We messed around w/ all of this for 2.1.2. #10133 W/o looking carefully, does that fix this?
Pretty sure it does - it was a round off error that caused this, but its now been fixed for large floats.
It didn't seem fixed when I ran the above test on the master branch.
agreed. The image is stored as float64. You lose resolution at 2^53=9e15. I’m not sure how this worked in 2.1, but that’s the problem here.
I tried to set the dtype to float 128 fro big numbers, but I was told there is no such thing...
Image interpolation is the bug that just keeps giving!
The chain of bugs and fixes here goes:
- while doing 2.0 we noticed that we were interpolating after doing norm + rgb mapping -> leads to colors not in the color map in the final image so we moved the interpolation to be done on the normed, but not color mapped data.
- this introduced #8012, so we better masked around 'invalid' pixels when color mapping #8024
- as a consequence of this over/under/invlaid pixels effectively poisoned everything in their in their kernel window (#8631) so we moved interpolation to the raw data (#8966)
- we now have numerics issues for data with large dynamic range (this bug + #10072 which was fixed by #10133)
The ringing / saturation in the lower left of the test is correct. If you normalize first you are effectively clipping the impact of the outliers.
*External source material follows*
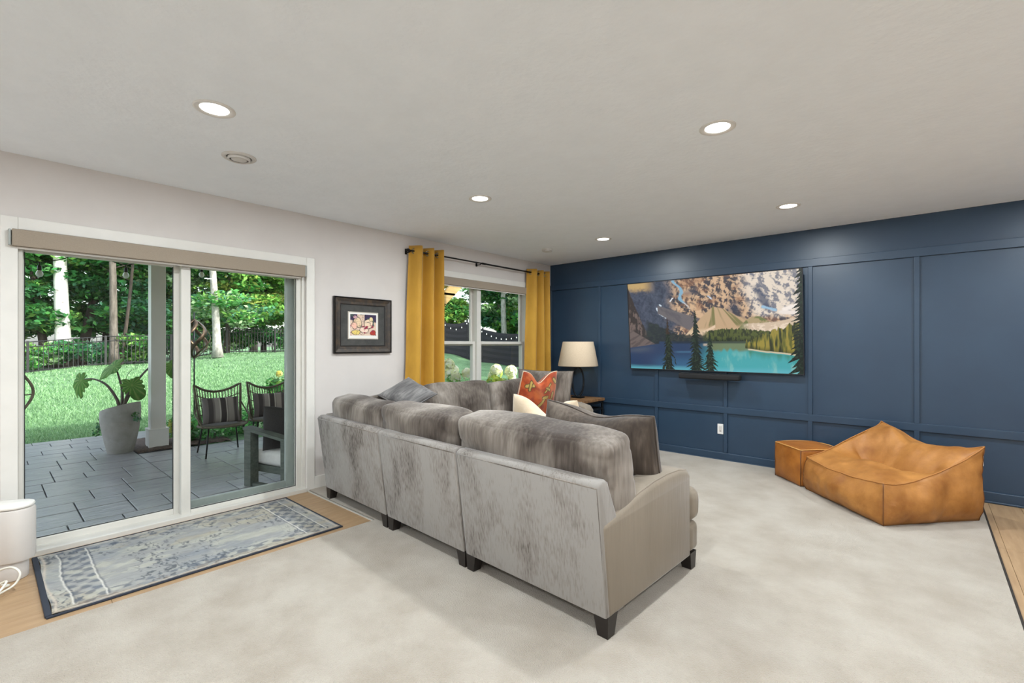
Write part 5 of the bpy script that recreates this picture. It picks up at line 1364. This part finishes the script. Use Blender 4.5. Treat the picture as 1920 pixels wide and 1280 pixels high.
bb = MB(); bb.lathe([(0.0, -0.06), (0.013, -0.048), (0.017, -0.03), (0.010, -0.01), (0.008, 0.0)], 8); bme = bb.mesh('bulb', True); bme.materials.append(M['bulb_white'])
for p in wire:
    o = link('bulb', bme, None, t); o.location = p

# --- deck over the patio, its column and stair
t = thing('deck', 'tan wooden deck above the patio with its stair seen through the window', 'deck', (-1.6, 5.0, 0))
D0 = Vector((-1.6, 5.0, 0))
for k in range(26):
    x = -4.15 + k * 0.148
    bb = MB(); bb.box(Vector((x, -2.4, 2.72)) - D0, Vector((x + 0.142, 4.35, 2.75)) - D0); part('board', bb, M['deck_wood'], t)
bb = MB(); bb.box(Vector((-4.1, -2.4, 2.60)) - D0, Vector((-4.05, 4.35, 2.72)) - D0); bb.box(Vector((-0.22, -2.4, 2.60)) - D0, Vector((-0.17, 4.35, 2.72)) - D0); part('beam', bb, M['deck_wood'], t)
sl = (2.293 - 1.93) / (5.31 - 4.894)
def sz(y): return 1.93 + (y - 4.894) * sl
for x in (-1.6, -2.55):
    ya, yb_ = 2.75, 5.75
    bb = MB(); bb.prism([(ya - 5.0, sz(ya)), (yb_ - 5.0, sz(yb_)), (yb_ - 5.0, sz(yb_) + 0.23), (ya - 5.0, sz(ya) + 0.23)], 0, x + 1.6 - 0.045, x + 1.6); part('stringer', bb, M['deck_wood'], t)
y = 2.85
while y < 5.7:
    bb = MB(); bb.box(Vector((-2.55, y, sz(y) + 0.19)) - D0, Vector((-1.6, y + 0.24, sz(y) + 0.225)) - D0); part('tread', bb, M['deck_wood'], t)
    y += 0.205
t = thing('column', 'square light grey column with a wider base at the patio edge', 'column', (-3.69, 1.575, PZ))
bb = MB(); bb.rbox((-0.083, -0.083, 0.24), (0.083, 0.083, 2.70), 0.006); part('shaft', bb, M['column'], t)
bb = MB(); bb.rbox((-0.110, -0.110, 0.0), (0.110, 0.110, 0.255), 0.006); bb.rbox((-0.114, -0.114, 0.25), (0.114, 0.114, 0.268), 0.004); part('plinth', bb, M['column'], t)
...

Well, we could do something like pre-clip the data to some suitably large number around the vmin/vmax, but not 17 orders of magnitude. That should preserve both behaviours
Or folks could mask their invalid data instead of passing in huge (I assume) invalid values.
I would not assume that huge data points are automatically invalid. In our application we have values between -1 and 1 in most of the image, but it can include regions with values approaching Inf.
I would find it strange to mask some of the data before plotting them. I'm also not aware that you have to do something like this in Matlab or gnuplot.